Régime des bons de souscription de parts de créateurs d’entreprise
Le régime très avantageux des BSPCE reste intact : la plus-value de cession des titres souscrits en exercice de ces bons n’est imposée à l’IR qu’au taux de 19 %, voire 30 % lorsque le bénéficiaire exerce son activité dans la société depuis moins de trois ans (plus les 15,5 % de prélèvements sociaux). Encore faut-il, notamment, que la société ait moins de 15 ans ans et que son capital soit détenu à hauteur de 25 % par des personnes physiques.
Régime de report-exonération
Ce régime d’exonération de l’IR, soumis à l’engagement de réinvestir dans un délai de 24 mois au moins 50 % du montant de la plus-value net des prélèvements sociaux, ne paraît guère plus praticable dans le cadre du management package.

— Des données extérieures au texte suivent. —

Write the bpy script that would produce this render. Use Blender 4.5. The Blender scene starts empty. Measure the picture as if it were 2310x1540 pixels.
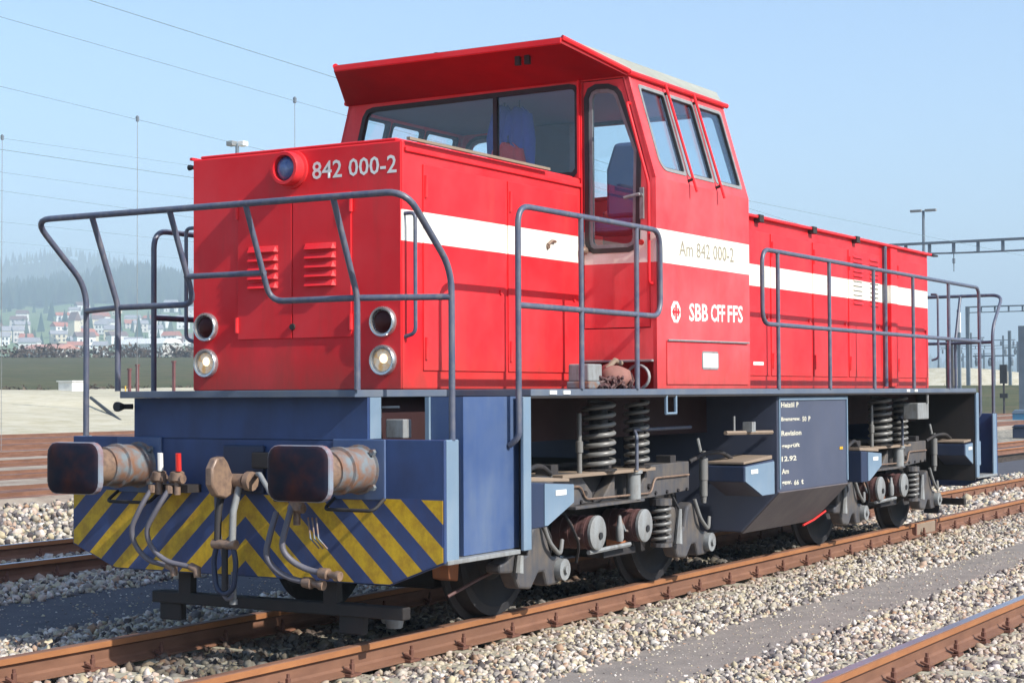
import bpy, math, random
import numpy as np
from mathutils import Vector, Matrix
random.seed(7); rng = np.random.default_rng(7)
S = bpy.context.scene
COL = S.collection
R = math.radians

# ------------------------------------------------------------------ camera, light
CAM = dict(f=3876.702, loc=(-8.237, -6.902, 1.516), yaw=30.706, pitch=1.71, roll=-.308)
_y, _p, _r = R(CAM['yaw']), R(CAM['pitch']), R(CAM['roll'])
FW = Vector((math.cos(_y)*math.cos(_p), math.sin(_y)*math.cos(_p), math.sin(_p)))
_rt = Vector((math.sin(_y), -math.cos(_y), 0)); _up = _rt.cross(FW)
RT = _rt*math.cos(_r) + _up*math.sin(_r); UP = -_rt*math.sin(_r) + _up*math.cos(_r)
cd = bpy.data.cameras.new('camera'); cam = bpy.data.objects.new('camera', cd); COL.objects.link(cam)
cd.sensor_width = 36; cd.lens = CAM['f']/2310*36; cd.clip_start = .1; cd.clip_end = 20000
M = Matrix((RT, UP, -FW)).transposed().to_4x4(); M.translation = Vector(CAM['loc']); cam.matrix_world = M
S.camera = cam
SUN = Vector((.135, 1, -.74)).normalized()           # direction in which the light travels
sd = bpy.data.lights.new('sun', 'SUN'); sun = bpy.data.objects.new('sun', sd); COL.objects.link(sun)
sd.energy = 5.0; sd.angle = R(.55); sd.color = (1, .955, .87)
sun.rotation_euler = SUN.to_track_quat('-Z', 'Y').to_euler(); sun.location = (0, -30, 30)
w = bpy.data.worlds.new('World'); S.world = w; w.use_nodes = True
nt = w.node_tree; bg = nt.nodes['Background']; sky = nt.nodes.new('ShaderNodeTexSky')
sky.sky_type = 'NISHITA'; sky.sun_disc = False
sky.sun_elevation = math.asin(-SUN.z); sky.sun_rotation = math.atan2(-SUN.x, -SUN.y)
sky.air_density = 1.0; sky.dust_density = 1.6; sky.ozone_density = 3.6; sky.altitude = 400
nt.links.new(sky.outputs[0], bg.inputs[0]); bg.inputs[1].default_value = .15
S.view_settings.view_transform = 'Standard'; S.view_settings.look = 'None'
S.view_settings.exposure = .71; S.view_settings.gamma = 1
S.cycles.volume_bounces = 0; S.cycles.max_bounces = 6; S.cycles.transparent_max_bounces = 12
S.cycles.volume_step_rate = 5

def on(u, v, ax, val):
    """survey helper: the point of a known plane (ax = val) that the photograph shows at (u, v)"""
    d = FW*CAM['f'] + RT*(u-1155) - UP*(v-770); o = Vector(CAM['loc']); i = 'xyz'.index(ax)
    return o + d*((val-o[i])/d[i])

# ------------------------------------------------------------------ object helpers
W = {}
def reg(o, origin, parent):
    COL.objects.link(o)
    if parent is not None:
        o.parent = parent; o.location = Vector(origin) - W[parent.name]
    else: o.location = origin
    W[o.name] = Vector(origin)
    return o
def tag(o, label=None, cat=None, group=None, kind=None):
    if label: o['label'] = label
    if cat: o['category'] = cat
    if group: o['group'] = group
    if kind: o['kind'] = kind
    return o
def thing(name, loc, label, cat, group=None):
    return tag(reg(bpy.data.objects.new(name, None), loc, None), label, cat, group)
def mobj(name, me, mat, parent=None, origin=None, smooth=None, bevel=0, label=None):
    """me holds world coordinates; recentre on origin (bbox centre by default)"""
    n = len(me.vertices); co = np.empty(n*3); me.vertices.foreach_get('co', co); co = co.reshape(-1, 3)
    if origin is None: origin = (co.min(0)+co.max(0))/2
    co = co - np.array(origin); me.vertices.foreach_set('co', co.ravel()); me.update()
    o = bpy.data.objects.new(name, me)
    if mat is not None and not me.materials: me.materials.append(mat)
    reg(o, Vector(origin), parent)
    if smooth is not None:
        me.polygons.foreach_set('use_smooth', [True]*len(me.polygons))
        me.set_sharp_from_angle(angle=R(smooth))
    if bevel:
        b = o.modifiers.new('bevel', 'BEVEL'); b.width = bevel; b.segments = 2; b.limit_method = 'ANGLE'; b.angle_limit = R(40)
    if label: o['label'] = label
    return o
def copy_tree(o, offset, parent=None):
    c = o.copy(); COL.objects.link(c); W[c.name] = W[o.name] + Vector(offset)
    if parent is not None: c.parent = parent; c.location = W[c.name] - W[parent.name]
    else: c.location = W[c.name]
    for ch in o.children: copy_tree(ch, offset, c)
    return c

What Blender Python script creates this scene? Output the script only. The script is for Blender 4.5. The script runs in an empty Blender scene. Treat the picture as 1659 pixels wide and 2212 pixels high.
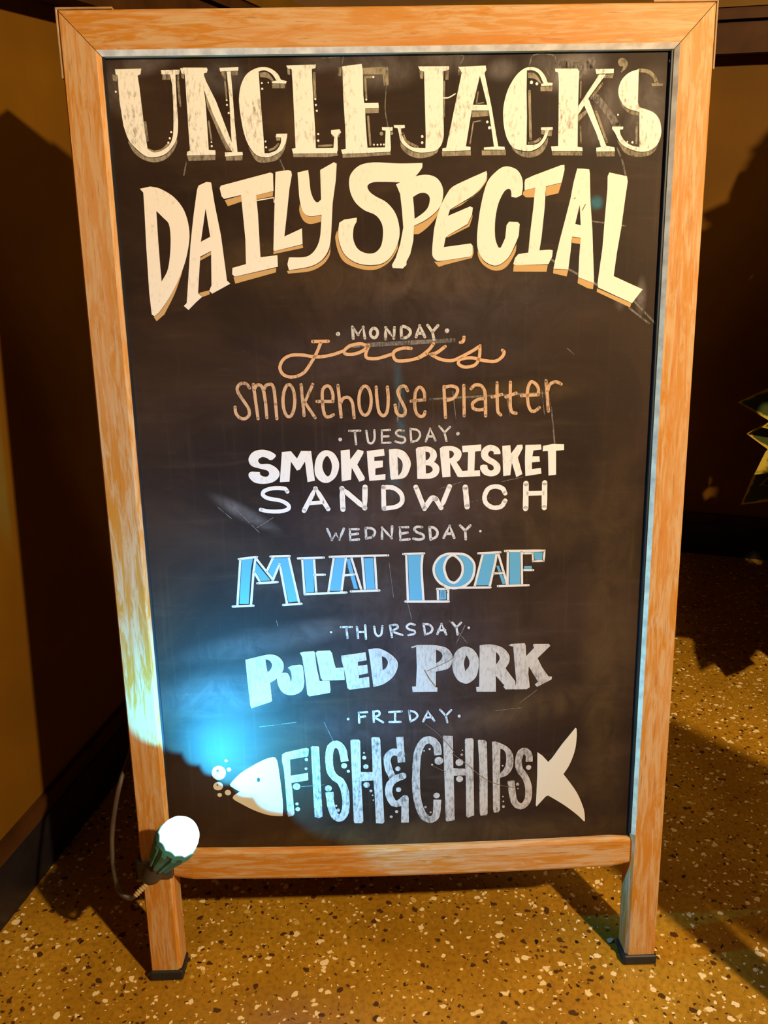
import bpy, bmesh, math, random
from mathutils import Vector, Matrix
from mathutils.geometry import tessellate_polygon

scene = bpy.context.scene
COL = scene.collection
PI = math.pi
R = math.radians

# ------------------------------------------------------------------ camera
cam_d = bpy.data.cameras.new('camera')
cam = bpy.data.objects.new('camera', cam_d)
COL.objects.link(cam)
cam_d.sensor_fit = 'VERTICAL'
cam_d.sensor_height = 36.0
cam_d.lens = 1661.0 / 2212.0 * 36.0
cam_d.clip_start = 0.02
cr, cu, cf = (0.99959, -0.02460, -0.01450), (0.02336, 0.41090, 0.91138), (0.01646, 0.91134, -0.41133)
m = Matrix(((cr[0], cu[0], -cf[0], -0.0287), (cr[1], cu[1], -cf[1], -0.6515), (cr[2], cu[2], -cf[2], 0.9376), (0, 0, 0, 1)))
cam.matrix_world = m
scene.camera = cam

# ------------------------------------------------------------------ exposure, world, lamps
vs = scene.view_settings
vs.view_transform = 'Standard'
vs.look = 'None'
vs.gamma = 1.0
vs.use_curve_mapping = False
vs.exposure = 0.0

world = bpy.data.worlds.new('world')
scene.world = world
world.use_nodes = True
world.node_tree.nodes['Background'].inputs[0].default_value = (1.0, 0.55, 0.25, 1)
world.node_tree.nodes['Background'].inputs[1].default_value = 0.03

def lamp(name, kind, loc, target, energy, color, size, **kw):
    d = bpy.data.lights.new(name, kind)
    d.energy = energy
    d.color = color
    if kind == 'AREA':
        d.size = size
    else:
        d.shadow_soft_size = size
    for k, v in kw.items():
        setattr(d, k, v)
    o = bpy.data.objects.new(name, d)
    COL.objects.link(o)
    o.location = loc
    o.rotation_euler = (Vector(target) - Vector(loc)).to_track_quat('-Z', 'Y').to_euler()
    return o

# warm pendant to the front right, warm lamp over the bar to the back left
lamp('pendant_light', 'POINT', (1.06, -0.95, 1.72), (0, 0, .5), 200, (1.0, 0.75, 0.41), 0.03)
lamp('bar_light', 'POINT', (-1.55, 1.75, 2.0), (0, 0, 0), 45, (1.0, 0.66, 0.26), 0.05)

lamp('fill_light', 'AREA', (1.1, -.1, 2.7), (.9, .1, 0), 16, (1.0, 0.68, 0.30), 0.8)  # added fill from above, lifts the shadow bands on the floor

# ------------------------------------------------------------------ helpers
def tag(o, label=None, cat=None, group=None, kind=None):
    if label: o['label'] = label
    if cat: o['category'] = cat
    if group: o['group'] = group
    if kind: o['kind'] = kind
    return o

def empty(name, loc=(0, 0, 0), rot=(0, 0, 0)):
    o = bpy.data.objects.new(name, None)
    COL.objects.link(o)
    o.location = loc
    o.rotation_euler = rot
    o.empty_display_size = 0.05
    return o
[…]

En effet, il est réservé aux contribuables détenant depuis 8 ans au moins 10 % de droits dans la société.
Régime d’«apport-cession»
Désormais, si l’apporteur a le contrôle de la holding bénéficiaire de l’apport, il relève d’un régime de report d’imposition de la plus-value déclarée, qui cesse notamment en cas de revente dans les 3 ans par la holding des titres reçus en apport. Le maintien du report peut cependant être obtenu en cas de réinvestissements adéquats par la holding de 50 % du produit de la vente. La plus-value reste en régime automatique de sursis d’imposition si l’apporteur n’a pas le contrôle de la holding. Au regard de la jurisprudence, cette circonstance devrait a priori éloigner le risque de rectification pour abus de droit même en cas de revente rapide des titres par la holding.
Régime de «donation-cession»
L’effet de purge de la donation préalable à la vente est bien connu. Le législateur a entendu faire échec à cette optimisation, qui implique au demeurant l’appauvrissement définitif du donateur. En cas de revente des titres par le donataire dans les 18 mois de la donation, la loi de finances pour 2013 le rendait redevable de l’impôt sur la plus-value attachée aux titres donnés. Cependant, le Conseil constitutionnel a annulé cette mesure. L’optimisation reste donc praticable, mais il n’est pas exclu que le législateur revienne à la charge avec une contre-mesure reconfigurée.
Menace sur le PEA ?
Les PEA de plus de 5 ans d’âge confèrent l’exonération d’IR des plus-values réalisées en leur sein. Dans son offensive contre les packages de LBO, l’administration fiscale considère son usage comme une circonstance aggravante passible de l’abus de droit. Pour autant, réaliser dans le PEA une vraie plus-value, fût-elle de «manager», c’est-à-dire la contrepartie équitable d’un risque réel en capital, reste néanmoins un droit. Mais qui l’exercera encore sous la menace d’une procédure accablante, fût-elle injustifiée ? Quoi qu’il en soit, une réforme du PEA qui en limiterait les effets s’annonce semble-t-il et, ce faisant, «pacifiera» peut-être ce sujet ?
(1). 18 janvier 2006 «Serfarty».
(2). CAA Paris 28 novembre 2012 «Bonny» (commentaires p4).